Essa aproximação abriu uma nova frente para o RESTORE: além das parcerias com França, Alemanha e a recém-iniciada colaboração com a Austrália, a América do Sul passa a ser vista como uma aliada estratégica. “Não apenas pela proximidade geográfica, mas porque compartilhamos os mesmos desafios ecológicos. Há muito o que construir juntos”, diz o coordenador.
Visita ao Parque Mata dos Godoy e ao Viveiro Flora Londrina
A programação do workshop incluiu ainda uma visita técnica ao Parque Estadual Mata dos Godoy e ao Viveiro Flora Londrina, onde alguns palestrantes puderam ver de perto a biodiversidade da Mata Atlântica no Paraná.
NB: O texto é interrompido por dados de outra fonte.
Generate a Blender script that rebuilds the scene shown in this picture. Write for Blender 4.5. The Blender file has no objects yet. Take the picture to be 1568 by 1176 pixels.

As visitas reforçam a conexão entre pesquisa, ecologia e os setores convidados a participar das frentes de discussão do evento.
Para onde vai o RESTORE?
Com o encerramento do primeiro ciclo de financiamento, o projeto agora articula novas propostas para continuar crescendo. “O projeto RESTORE, ao longo de seu desenvolvimento, gerou diversas tecnologias inovadoras, como nanomateriais, biomateriais derivados de resíduos da agroindústria e microrganismos promotores de crescimento vegetal. Muitas dessas soluções já estão sendo testadas em campo. Para o futuro, a proposta é que um novo ciclo de financiamento permita fortalecer e ampliar essas parcerias, integrando universidade e setores aplicadores em torno de um objetivo comum: uma restauração florestal em maior escala, mais eficiente e com maior taxa de sucesso”, afirma Halley.
Com ciência de ponta, diálogo entre saberes e a força das soluções baseadas na natureza, o RESTORE mostra que o futuro da restauração florestal já começou — e que ele pode ser muito mais eficiente, colaborativo e resiliente.